In this way, aiming for the middle and allowing the results to dictate your future decisions could end up as a more popular strategy for “transitioning” teams going forward. With the Player’s Union vying for draft penalties for teams that are consistently bad year-after-year, the middle is going to become a more and more attractive (or perhaps, less and less unattractive) place to start the year. In addition, if teams are willing to use free agents to help them long-term, this strategy would become even more tempting. Take Greg Holland for example. If Holland has a good year and the Dbacks aren’t in the playoff hunt at the deadline (which seems to be the most likely scenario), then Hazen will sell him off for prospects. Holland will likely only impact a game or two, which won’t drastically change the team’s draft position, and the prospect they receive for him would compensate for the difference. However, if the Dbacks are competitive, they could keep him around for the playoff push, and if Holland struggles, the cost to the team is minimal.

Aiming for the middle is certainly a riskier strategy than full-out tanking. It can go wrong quickly if the team is unable to get out of the middle after the Al-Star break, or if they can’t improve their long-term position to where they are projected to be above the middle. The middle becomes the most dangerous when teams get stuck there for multiple seasons until, almost inevitably, they fall back to the bottom as happened with the Dbacks in 2014. The middle, without any plans to get out of it, is a terrible place to be; the Dbacks, however, don’t seem to be in that position. The farm is improving (despite the team’s success), and a heavy 2019 draft should further launch them up towards the top of the league in future potential.

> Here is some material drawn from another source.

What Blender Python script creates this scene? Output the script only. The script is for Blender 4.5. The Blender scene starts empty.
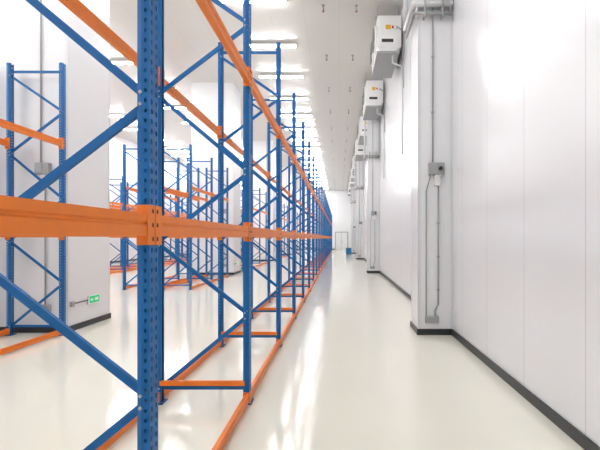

If the argument for tanking is that it is the quickest way to improve the farm system, it should be noted that it isn’t the only way—just look at the Dodgers and Yankees. While they are eternally competitive, they also often host the strongest farms in the league. By avoiding trading away their elite prospects and, more importantly, drafting, signing, and developing well, they have built a system that prioritizes the present but also emphasizes the future. Hazen has put the team in a position to do both with a strong draft this June, but the early picks need to pan out better than in previous seasons.

If Hazen can pull this needle-threading act off for the second time in his three years with the team, the Dbacks will be able to connect the two different periods of contentions, a strategy that runs completely counter to what most of the league is operating under. A “normal” team would fully rebuild, but the Dbacks are still interested in keeping the present strong. While they are making direct moves for the future, they also aren’t making the normal follow-up moves to reinforce the blockbuster. Hazen is seemingly biding his time with the same passivity he has shown in past offseasons. While most teams are either in win-now or win-later modes, the Dbacks don’t appear to be in either.

At the least, Hazen has put the team in a position where if a strong north wind blows, they could be competing for a playoff berth. PECOTA projects the Dbacks to 82-80, ironically the identical record as last season, and one can dream of players like Ray, Lamb, and Souza over-performing their projections and sending the Dbacks back to October. With Goldy, Pollock, and Corbin gone, however, it’s far easier for the fan’s dream to become a nightmare in which the team “fights” for the first overall draft pick. As the projections show, the answer likely lies somewhere in between these two extremes. The team will certainly be watchable and even exciting at times, but they will likely fall short of the goal.

Perhaps Hazen deserves props for not trying to lose when most other General Managers in the game would. At least as fans of the team, we can enjoy that. Hazen has become popular with many for leading the team to the playoffs far before anybody expected him too but unpopular with others for trading away Goldy. His legacy depends on the next few seasons. If he can manage to bring the team back to the playoffs, he’ll be remembered quite fondly here in the desert. However, if this unorthodox strategy backfires, and the Dbacks can’t find the playoffs in the long run or the short run, then Dbacks’ fans will always wonder if a more aggressive 2019 strategy or large-scale rebuild would have been better. With Hazen and his strategy, only time will tell.